Triangular-lattice anisotropic dimerized Heisenberg antiferromagnet: Stability and excitations of the quantum paramagnetic phase

TL;DR

This paper investigates the stability and excitations of the quantum paramagnetic phase in a dimerized, anisotropic triangular-lattice Heisenberg antiferromagnet, revealing a quantum Lifshitz point and potential spin-liquid states.

Contribution

It applies bond-operator theory to map the phase diagram and excitation spectrum, identifying a quantum Lifshitz point and analyzing triplon decay in a model relevant to organic Mott insulators.

Findings

Identification of a quantum Lifshitz point at the commensurate-incommensurate transition.

Determination of the triplon excitation spectrum and its wavevector dependence.

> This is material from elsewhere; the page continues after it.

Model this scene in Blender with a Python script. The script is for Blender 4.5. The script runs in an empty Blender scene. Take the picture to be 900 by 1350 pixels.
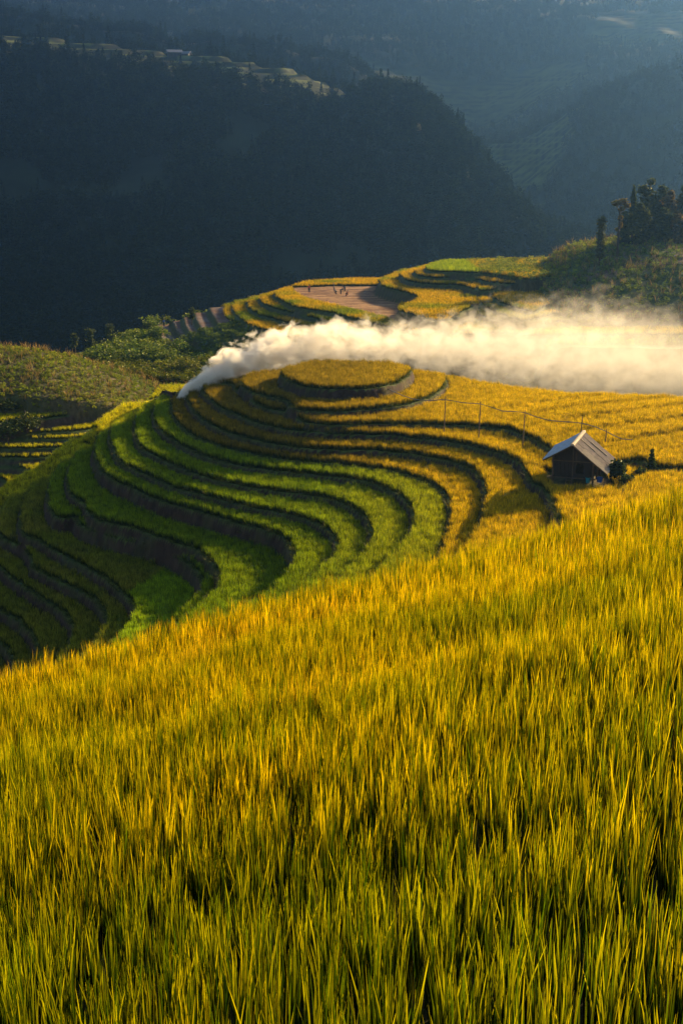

Discussion of high-energy triplon decay and relevance to organic Mott insulators.

Abstract

Motivated by experiments on non-magnetic triangular-lattice Mott insulators, we study one candidate paramagnetic phase, the columnar dimer (or valence-bond) phase. We apply variants of the bond-operator theory to a dimerized and spatially anisotropic spin-1/2 Heisenberg model and determine its zero-temperature phase diagram and the spectrum of elementary triplet excitations (triplons). Depending on model parameters, we find that the minimum of the triplon energy is located at either a commensurate or an incommensurate wavevector. Condensation of triplons at this commensurate-incommensurate transition defines a quantum Lifshitz point, with effective dimensional reduction which possibly leads to non-trivial paramagnetic (e.g. spin-liquid) states near the closing of the triplet gap. We also discuss the two-particle decay of high-energy triplons, and we comment on the relevance of our results for the organic Mott insulator EtMe3P[Pd(dmit)2]2.